Density by itself does not affect this tradeoff. A uniform increase in density along a line equally increases the costs and benefits of changing the stop spacing. However, relative density matters: stop spacing should be tighter in areas with higher density and wider in areas with lower density, both relative to other areas along the same line. This is because higher relative density means passengers are disproportionately likely to have their origin or destination in this area, and disproportionately less likely to be traveling through it, both of which argue in favor of tighter stop spacing, and lower relative density means the opposite.
This then leads to the issue of isotropy. On an isotropic network, relative density is by definition always the same; spikes in relative density make travel less isotropic. As my previous post explains with bus stop spacing formulas, also valid on rail with different parameters, less isotropic density should mean not just that there should be more stops in some places and fewer in others, but also that there should be fewer stops overall. In the simplest case of non-isotropy, assume everyone is traveling to the same distinguished node, which on a rail line can be thought of as city center (let’s say there’s just one central transfer point) and on a bus can be thought of as the connection to the subway. Then, all passengers can be guaranteed to be going to a place with a station, and therefore the cost of widening the stop spacing is halved, since only the origin walk time is increased, not the destination walk time.
Isotropy and circumferential routes
Successful circumferential routes live off of their ability to connect to the rest of the network. Over time, those connection points may grow to become large destinations in their own right – this is the story of how Ikebukuro, Shinjuku, and Shibuya, all at the intersection of the Yamanote Line with radial rail links (JR, private, or subway), became large business districts. But the connections have to come first. If passengers can’t conveniently transfer, then the route has to live off of origin-and-destination traffic just on the line, and then, because it is circumferential and by definition doesn’t go to city center, traffic will be low. This principle is why the G train in New York is so weak: it may connect the two largest non-Manhattan job centers in the region, but that’s still neither Manhattan nor service to the entire city, and with poor transfers, it has to live off of the small number of people living in Williamsburg and Bedford-Stuyvesant working in Long Island City or Downtown Brooklyn.
But the same principle also means that non-transfer stops lose value.

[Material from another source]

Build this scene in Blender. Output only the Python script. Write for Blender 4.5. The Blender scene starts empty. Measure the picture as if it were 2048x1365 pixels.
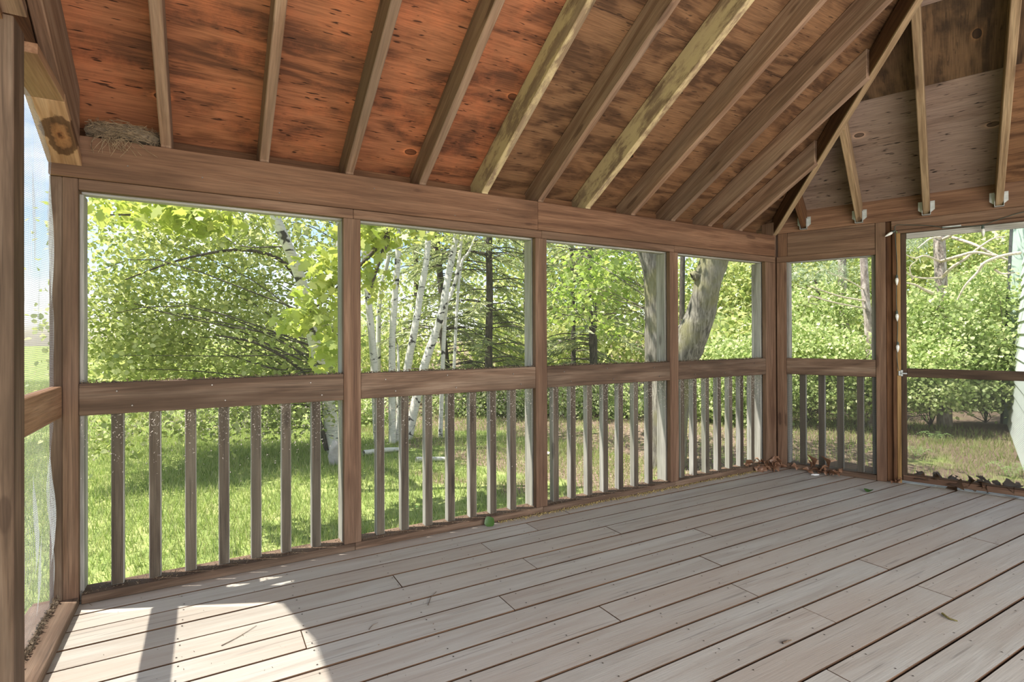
import bpy, bmesh, math, random
import numpy as np
from mathutils import Vector, Matrix
random.seed(7); rng = np.random.default_rng(7)
scene = bpy.context.scene
COL = scene.collection

# ------------------------------------------------------------------ camera
F_PX, YAW, PITCH, ROLL = 1068.917, 0.518918, 0.00333072, -0.00381819
CAM = Vector((-4.53254, -3.05019, 1.2)); PPV = 670.186
cyw, syw = math.cos(YAW), math.sin(YAW)
C_F = Vector((syw*math.cos(PITCH), cyw*math.cos(PITCH), math.sin(PITCH)))
_r = Vector((cyw, -syw, 0)); _u = _r.cross(C_F)
C_R = math.cos(ROLL)*_r + math.sin(ROLL)*_u
C_U = -math.sin(ROLL)*_r + math.cos(ROLL)*_u
cd = bpy.data.cameras.new('camera'); cam = bpy.data.objects.new('camera', cd); COL.objects.link(cam)
cam.matrix_world = Matrix(((C_R.x, C_U.x, -C_F.x, CAM.x), (C_R.y, C_U.y, -C_F.y, CAM.y), (C_R.z, C_U.z, -C_F.z, CAM.z), (0, 0, 0, 1)))
cd.sensor_fit = 'HORIZONTAL'; cd.sensor_width = 36; cd.lens = F_PX/2048*36
cd.shift_y = -(682.5-PPV)/2048; cd.clip_start = .02; cd.clip_end = 500
scene.camera = cam

# ------------------------------------------------------------------ sky, sun, exposure
SUN_TO = Vector((-1, .475, 2.2)).normalized()
w = bpy.data.worlds.new('sky'); scene.world = w; w.use_nodes = True
nt = w.node_tree; nt.nodes.clear()
sky = nt.nodes.new('ShaderNodeTexSky'); sky.sky_type = 'NISHITA'; sky.sun_disc = False
sky.sun_elevation = math.asin(SUN_TO.z); sky.sun_rotation = math.atan2(SUN_TO.x, SUN_TO.y)
sky.altitude = 100; sky.air_density = 1.0; sky.dust_density = 1.0; sky.ozone_density = 1.0
tcw = nt.nodes.new('ShaderNodeTexCoord')
cn = nt.nodes.new('ShaderNodeTexNoise'); cn.inputs['Scale'].default_value = 3.2; cn.inputs['Detail'].default_value = 7; cn.inputs['Roughness'].default_value = .6
cmap = nt.nodes.new('ShaderNodeMapping'); cmap.inputs['Scale'].default_value = (1, 1, 2.6)
cr = nt.nodes.new('ShaderNodeValToRGB'); cr.color_ramp.elements[0].position = .46; cr.color_ramp.elements[1].position = .74
cmix = nt.nodes.new('ShaderNodeMix'); cmix.data_type = 'RGBA'; cmix.inputs[7].default_value = (8.5, 8.7, 9.0, 1)
bg = nt.nodes.new('ShaderNodeBackground'); bg.inputs[1].default_value = .088
wo = nt.nodes.new('ShaderNodeOutputWorld')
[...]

This doesn’t mean there shouldn’t be any of them, but it does mean that agencies can afford to be pickier about where to place them. They’re unlikely to be destinations, only origins, and even as origins their value is discounted since some passengers use the circumferential line as the second leg of a three-legged trip, between two radial lines.
The impact on IBX
I used to criticize the decision to build fewer stops on IBX. For example, here, when it was still an RPA proposal in what would later become the Fourth Regional Plan, I outlined several criticisms of the then-Triboro route. I think some of them stand, especially the section on the plan to have the route go into the Bronx and provide local commuter rail service to Coop City. However, on the matter of stop spacing, I must withdraw the criticism.
That said, a station at every connection with a radial rail line remains nonnegotiable. IBX errs in only stopping in East New York at Atlantic Avenue, connecting to the L and the LIRR, with no direct connection to Broadway Junction for the A/C and J. The distance between these two locations is only 350 meters, and it may be awkward to have two stops in short succession, but the meaning of high relative density is exactly that it’s okay to have more closely spaced stops. Alternatively, there could be one stop at a compromise location, with in-system connections at both ends, but then the walk times would be higher, which is less desirable.